Q&A with Joe Cornelius, Georgia Blueberry Commission

Joe Cornelius, chairman for the Georgia Blueberry Commission, based in Whitecross, Ga., talks about the direction of the blueberry industry.

What is going on in the blueberry industry at the moment?

Joe Cornelius: The industry is focusing on expansion.  New acreage is being developed during the Fall.  Although the new acreage will take 5 to 6 years until it reaches full production, it is setting the industry up for a long-term growth curve.  At the farm level, farmers are preparing for the upcoming season by making nutrient adjustments, pruning, spraying and fighting weeds.
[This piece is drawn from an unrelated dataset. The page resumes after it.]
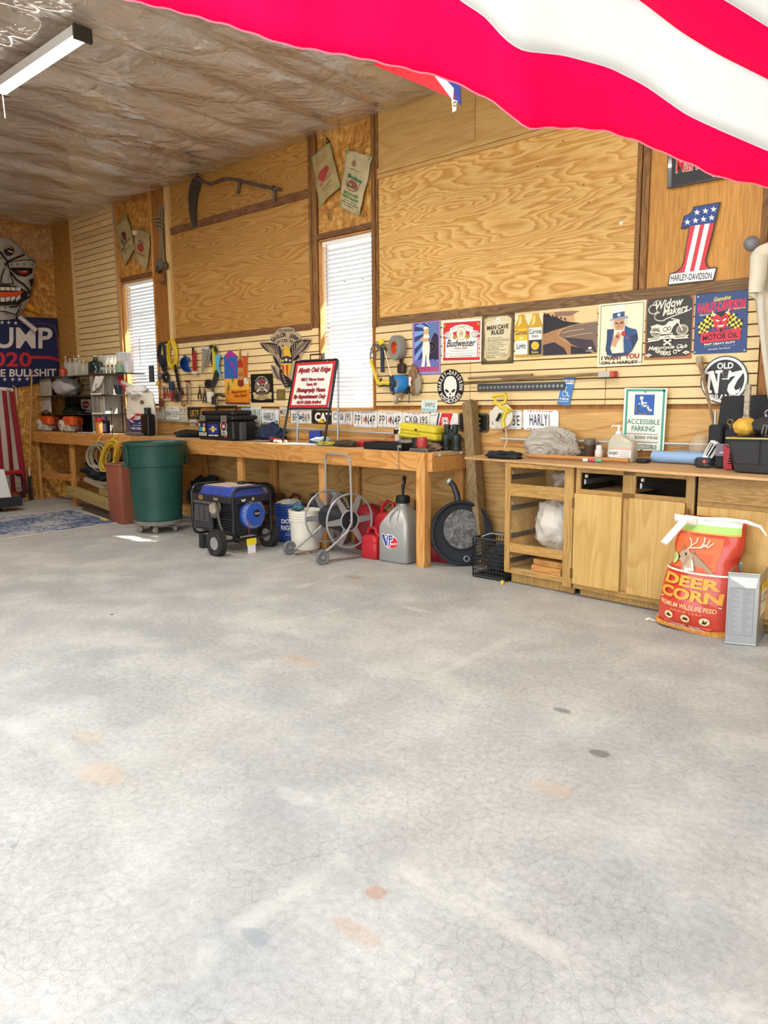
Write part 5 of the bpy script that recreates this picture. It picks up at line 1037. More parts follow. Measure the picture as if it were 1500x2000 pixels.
# recoil starter on the +x side
rc = V((X1 - .03, -1.0, .345)); BL = M('2453b4', .35, coat=.3, name='engine_blue')
st = MB().lathe([(.135, 0), (.14, .01), (.135, .03), (.105, .05), (.1, .075), (.06, .082), (.0, .084)], rc - V((.03, 0, 0)), (1, 0, 0), 36).build('recoil_cover', BL, gn); m_ = MB()
for k in range(40):
    an = 2 * PI * k / 40; d = V((0, math.cos(an), math.sin(an))); e = V((0, -math.sin(an), math.cos(an))) * .0035; p0, p1 = rc + d * .105 + V((.026, 0, 0)), rc + d * .13 + V((.008, 0, 0))
    m_.hexa([p0 - e, p0 + e, p1 + e, p1 - e, p0 - e + V((.006, 0, 0)), p0 + e + V((.006, 0, 0)), p1 + e + V((.006, 0, 0)), p1 - e + V((.006, 0, 0))])
m_.build('vent_ribs', M('9fb2d8', .4), st)
MB().lathe([(.036, 0), (.036, .004), (.0, .0045)], rc + V((.054, 0, .012)), (1, 0, 0), 24).build('badge', BLK, st); A = Art(rc + V((.059, -.036, .048)), rc + V((.059, .036, .048)), rc + V((.059, -.036, -.024))); A.text('DURO', .12, .38, .88, .62, 'd8d8dc', .03); A.build(st, 'lettering')
bx('shroud', BL, gn, X1 - .09, X1 - .06, -1.15, -.86, .21, .49, .02)
MB().cyl((X1 - .03, -1.07, .46), (X1 + .03, -1.07, .47), .012).build('spark_boot', STEEL, gn); MB().tube([(X1 + .02, -1.09, .31), (X1 + .025, -1.1, .2), (X1 + .02, -1.085, .14)], .003, 5).build('pull_cord', M('a02838', .6), gn)
tg = MB().box(X1 + .025, X1 + .027, -1.12, -1.03, .0, .115).build('warning_tag', M('efe8f0', .6), gn); MB().box(X1 + .027, X1 + .0285, -1.13, -1.02, .075, .135).build('yellow_band', M('f0dc1c', .5), tg)
# wheels and feet
TY = M('2e2c29', .85, vary=.25, vscale=18, name='dusty_tyre')
for y, s_ in ((-1.36, -1), (-.76, 1)):
    c = V((-.78, y, .115)); m_ = MB(); m_.lathe([(.065, .035), (.065, -.035), (.1, -.037), (.113, -.028), (.115, 0), (.113, .028), (.1, .037), (.065, .035)], c, (0, 1, 0), 40, cap=False)
    for k in range(28):
        an = 2 * PI * k / 28
        for yy, off in ((-.034, 0), (.004, .11)):
            a_ = an + off; d = V((math.cos(a_), 0, math.sin(a_))); e = V((-math.sin(a_), 0, math.cos(a_))) * .007; q0 = c + d * .108 + V((0, yy, 0)); q1 = c + d * .119 + V((0, yy, 0)); w_ = V((0, .03, 0)); m_.hexa([q0 - e, q0 + e, q0 + e + w_, q0 - e + w_, q1 - e, q1 + e, q1 + e + w_, q1 - e + w_])
    wh_ = m_.build('wheel', TY, gn); MB().lathe([(.066, -.03), (.06, -.03), (.05, -.012), (.028, -.012), (.026, -.03), (.01, -.032)], c if s_ < 0 else c + V((0, .0, 0)), (0, 1, 0), 28).build('rim', M('b9bbbd', .35, .6), wh_)
    for k in range(5): an = 2 * PI * k / 5; MB().cyl(c + V((.038 * math.cos(an), -.013, .038 * math.sin(an))), c + V((.038 * math.cos(an), -.02, .038 * math.sin(an))), .006, n=6).build('bolt', STEEL, wh_)
MB().tube([(-.78, -1.34, .115), (-.78, -.78, .115)], .01, 8).build('axle', FR, gn)
for y in (-1.24, -.85): bx('foot', DK, gn, X0 + .07, X0 + .13, y, y + .05, .003, ZB, .003)
MB().tube([(X0, -1.0, .46), (X0 - .1, -1.0, .46), (X0 - .2, -1.02, .47)], .014, 8).build('lift_handle', FR, gn); MB().tube([(X0 - .03, -1.0, .43), (X0 - .1, -1.02, .43)], .022, 8).build('bracket', M('8d8478', .6), gn)
# ---------------------------------------------------------------- green wheeled can
gc = thing('trash_can', 'large round green trash can on a wheeled dolly', 'trash can', (-2.42, -.93, 0)); cx, cy = -2.42, -.93
GR = M('1d4d44', .42, vary=.12, vscale=6, name='green_can_plastic'); z0 = .13
MB().lathe([(.24, z0), (.25, z0 + .01), (.283, z0 + .58), (.298, z0 + .585), (.318, z0 + .80), (.335, z0 + .805), (.337, z0 + .83), (.325, z0 + .835), (.312, z0 + .82), (.275, z0 + .58), (.245, z0 + .02), (.01, z0 + .02)], (cx, cy, 0), n=56, cap=False).build('barrel', GR, gc)
for an0 in (-1.9, 1.3):
    m_ = MB()
    def hp(da, z, r=.32): a_ = an0 + da; return V((cx + r * math.cos(a_), cy + r * math.sin(a_), z))
    m_.tube([hp(-.28, z0 + .79, .325), hp(-.27, z0 + .62, .312), hp(-.2, z0 + .59, .335), hp(.2, z0 + .59, .335), hp(.27, z0 + .62, .312), hp(.28, z0 + .79, .325)], .013, 8); m_.build('handle', GR, gc)
DO = M('7f7c74', .7, vary=.15, vscale=20, name='worn_dolly_plastic')
dl = MB().lathe([(.235, .085), (.25, .09), (.255, .128), (.245, .132), (.235, .11), (.01, .108)], (cx, cy, 0), n=40, cap=False).build('dolly', DO, gc)
for k in range(5):
    an = -2.0 + 2 * PI * k / 5; c = V((cx + .19 * math.cos(an), cy + .19 * math.sin(an), .034)); w_ = MB().lathe([(.01, -.012), (.03, -.012), (.033, -.006), (.033, .006), (.03, .012), (.01, .012)], c, (math.cos(an + .9), math.sin(an + .9), 0), 18).build('caster', M('a39c92', .6), gc)
    MB().tube([c + V((0, 0, .0)), c + V((.012, .012, .035)), c + V((.01, .01, .06))], .009, 6).build('fork', GALV, w_)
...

With so much growth in the last few years and much planned for the future, it is an exciting time for the blueberry industry in the state of Georgia.

What role do imports play currently?

There are two ways our industry looks at imports.
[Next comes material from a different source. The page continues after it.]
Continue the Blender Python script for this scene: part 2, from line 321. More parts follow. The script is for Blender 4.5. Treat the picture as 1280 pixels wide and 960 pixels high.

  1. Fresh   The fresh side of the business kicks in during the season here in Georgia, mid-April through the end of July. Imports help retailers keep product on the shelves year-round, but here in the U.S. locally grown fresh Georgia blueberries are the best product to have available to consumers and we can take care of that during our season.
  2. Frozen   As far as frozen goes, that’s a year-round opportunity for Georgia blueberries. As we continue to have successful production, we’ll continue to keep U.S. retailers stocked with our US grown blueberries.
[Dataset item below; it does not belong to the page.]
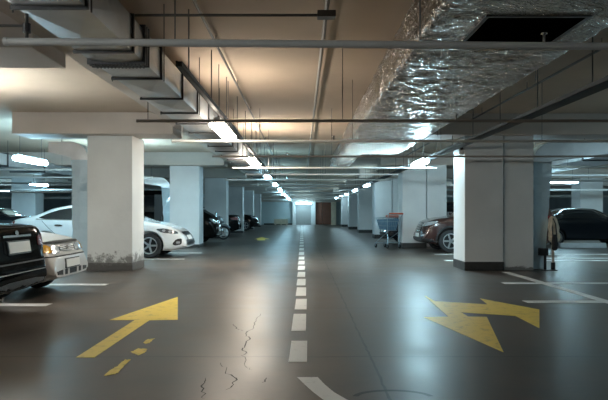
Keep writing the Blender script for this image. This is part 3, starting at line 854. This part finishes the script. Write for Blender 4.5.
c.patch('badge', [(.04*math.cos(a*PI/6), 1.01+.03*math.sin(a*PI/6)) for a in range(12)], 'b', 'chrome', off=.012, soft=0)
c.patch('model_lettering', [(.42, 1.025), (.60, 1.025), (.60, 1.045), (.42, 1.045)], 'b', 'chrome', off=.010, soft=0)
c.patch('bumper_groove', [(-.66, .655), (.66, .655), (.66, .672), (-.66, .672)], 'b', 'black', off=.008, soft=0)
c.patch('bumper_strip', [(-.66, .55), (.66, .55), (.66, .562), (-.66, .562)], 'b', 'chrome', off=.010, soft=0)
c.patch('boot_gap', strip([(-.62, .70), (-.60, .90), (-.56, 1.075), (.56, 1.075), (.60, .90), (.62, .70)], .005), 'b', 'black', off=.003, soft=0)
c.patch('rear_apron', [(-.6, .37), (.6, .37), (.55, .46), (-.55, .46)], 'b', 'trim', off=.006)
obj('exhaust_pipe', tube(BM(), [(-4.55/2+.35, .5, .31), (-4.55/2-.01, .5, .30)], .03, 12), M['chrome'], c.root)
c.mirror(2.95, 1.03); c.handle(1.75, .9)

# --- silver hatchback, nose to the aisle
SILVER = dict(L=4.1, W=1.68, r=.30, wheels=(.75, 3.25), paint='p_silver', clear=.2, fp=.20, fround=.8,
    top=[(0, .5), (.03, .7), (.08, .98), (.2, 1.2), (.55, 1.38), (1.2, 1.42), (1.9, 1.40), (2.75, 1.05), (2.95, .99), (3.5, .915), (3.86, .84), (3.98, .77), (4.02, .66), (4.08, .60), (4.1, .50)],
    belt=[(0, .45), (.1, .9), (.5, .95), (2.0, .93), (2.9, .90), (3.5, .85), (3.9, .74), (4.02, .60), (4.1, .45)])
c = Car(SILVER, (-3.55-4.1/2, 9.28, 0), 0, 'silver car parked nose out between the black sedan and the flaking pillar')
c.patch('windscreen', [(-.58, 1.08), (.58, 1.08), (.48, 1.36), (-.48, 1.36)], 'f', 'glass')
c.both('side_window', [(.45, 1.0), (.7, 1.28), (1.2, 1.335), (1.85, 1.32), (2.45, 1.02), (1.5, .97)], 'glass')
c.patch('bonnet_guard', [(-.64, .775), (.64, .775), (.62, .812), (-.62, .812)], 'f', 'trim', off=.02)
hl = c.ends('headlight', [(.30, .635), (.66, .655), (.66, .765), (.30, .76)], 'f', 'head', off=.012)
for q, sg in zip(hl, (1, -1)):
    c.patch('indicator', [(sg*a, b) for a, b in [(.585, .652), (.76, .668), (.76, .775), (.585, .768)]], 'f', 'amber', off=.016, parent=q)
    for k in (.38, .50): obj('reflector', lathe(BM(), [(.05, .0), (.052, .016)], 'x', 16, (4.1/2-.12-.13*k, sg*k, .712)), M['chrome'], q)
c.patch('grille', [(-.27, .66), (.27, .66), (.27, .755), (-.27, .755)], 'f', 'trim', off=.012)
for k in range(3): c.patch('grille_bar', [(-.26, .672+k*.028), (.26, .672+k*.028), (.26, .68+k*.028), (-.26, .68+k*.028)], 'f', 'p_silver', off=.018, soft=0)
c.patch('badge', [(.04*math.cos(a*PI/6), .71+.03*math.sin(a*PI/6)) for a in range(12)], 'f', 'chrome', off=.024, soft=0)
c.plate('f', .485, 0, .26, .057)
c.patch('bumper_groove', [(-.76, .595), (.76, .595), (.76, .612), (-.76, .612)], 'f', 'black', off=.006, soft=0)
c.patch('lower_grille', [(-.55, .325), (.55, .325), (.58, .405), (-.58, .405)], 'f', 'trim', off=.010)
for k in (-.36, -.18, .18, .36): c.patch('grille_fin', [(k-.03, .325), (k+.03, .325), (k+.03, .405), (k-.03, .405)], 'f', 'p_silver', off=.016, soft=0)
c.mirror(2.4, 1.02); c.handle(1.3, .85)

# --- white sedan, nose to the aisle, seen from its right side
WHITE = dict(L=4.85, W=1.84, r=.345, wheels=(1.05, 3.88), paint='p_white', clear=.19, fp=.24, fround=.9, rim='alloy', n=96,
    top=[(0, .62), (.03, .8), (.07, 1.02), (.25, 1.09), (.55, 1.14), (1.25, 1.40), (1.8, 1.475), (2.4, 1.475), (2.75, 1.43), (3.55, 1.08), (3.72, 1.02), (4.2, .93), (4.52, .82), (4.70, .68), (4.79, .58), (4.85, .45)],
    belt=[(0, .6), (.1, .95), (.5, 1.04), (1.5, 1.03), (2.6, .98), (3.6, .94), (4.2, .86), (4.6, .70), (4.85, .42)])
c = Car(WHITE, (-3.2-4.85/2, 17.25, 0), 0, 'white sedan parked nose out behind the flaking pillar')
c.both('side_window', [(.78, 1.075), (1.05, 1.22), (1.45, 1.35), (2.0, 1.40), (2.5, 1.39), (3.05, 1.15), (3.2, 1.03), (2.0, 1.045)], 'glass')
for s_ in (c.both('window_pillar', [(1.93, 1.03), (2.02, 1.03), (1.99, 1.42), (1.91, 1.42)], 'trim', off=.011, soft=0)): pass
c.both('window_chrome', strip([(.78, 1.062), (1.4, 1.045), (2.0, 1.033), (3.2, 1.017)], .008), 'chrome', off=.012, soft=0)
c.patch('windscreen', [(-.66, 1.10), (.66, 1.10), (.54, 1.42), (-.54, 1.42)], 'f', 'glass')
c.patch('rear_window', [(-.6, 1.16), (.6, 1.16), (.5, 1.40), (-.5, 1.40)], 'b', 'glass')
for q in c.both('headlight', [(4.05, .80), (4.30, .815), (4.58, .735), (4.66, .665), (4.50, .665), (4.22, .70)], 'head_dark', off=.012):
    sgn = 1 if q.data.vertices[0].co.y > 0 else -1
    for x, z in ((4.28, .755), (4.44, .725)):
        c.patch('reflector', [(x+.045*math.cos(a*PI/5), z+.035*math.sin(a*PI/5)) for a in range(10)], 'l' if sgn > 0 else 'r', 'head', off=.020, parent=q, soft=0)
c.both('fog_lamp', [(4.50, .40), (4.60, .52), (4.74, .54), (4.74, .37), (4.55, .345)], 'trim', off=.010)
for q in c.both('fog_lens', [(4.60, .40), (4.70, .40), (4.70, .46), (4.60, .46)], 'head', off=.016): pass
c.patch('grille', [(-.42, .62), (.42, .62), (.46, .70), (-.46, .70)], 'f', 'trim', off=.012)
c.patch('grille_bar', [(-.44, .69), (.44, .69), (.44, .705), (-.44, .705)], 'f', 'chrome', off=.02, soft=0)
c.patch('lower_grille', [(-.52, .33), (.52, .33), (.60, .50), (-.60, .50)], 'f', 'trim', off=.010)
c.plate('f', .54, 0, .26, .055)
c.both('door_gap', strip([(2.05, 1.03), (2.05, .45), (2.02, .28)], .005), 'black', off=.002, soft=0)
c.both('door_gap', strip([(3.25, 1.0), (3.30, .7), (3.28, .28)], .005), 'black', off=.002, soft=0)
c.both('door_gap', strip([(.95, 1.03), (1.12, .85), (1.38, .62)], .005), 'black', off=.002, soft=0)
c.ends('tail_light', [(.5, .85), (.85, .86), (.85, 1.02), (.5, 1.0)], 'b', 'red', off=.012)
WHITE['handle'] = 'chrome'
c.handle(1.42, .90); c.handle(2.45, .89); c.mirror(3.1, 1.06)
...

What makes the Georgia production stand out?

The Georgia blueberry industry stands out from other states for numerous reasons.  We grow different varieties of blueberries, including Highbush and RabbitEye, primarily.  We have the longest production season, starting in mid-April until end of July.

GBC are number 4 in the nation on a production level. This year we have produced 58 million pounds of blueberries. This is an impressive feat when you take in to account that 10 years ago we were only producing 18 million pounds.  To have more than doubled in ten years is an impressive feat.

What is the biggest concern/obstacle going on in the industry at the moment?

As you know, labor is a concern that affects all agricultural industries in Georgia and around the country.  As a farmer I stay focused on growing the best blueberries I can and of course, I hope this gets resolved.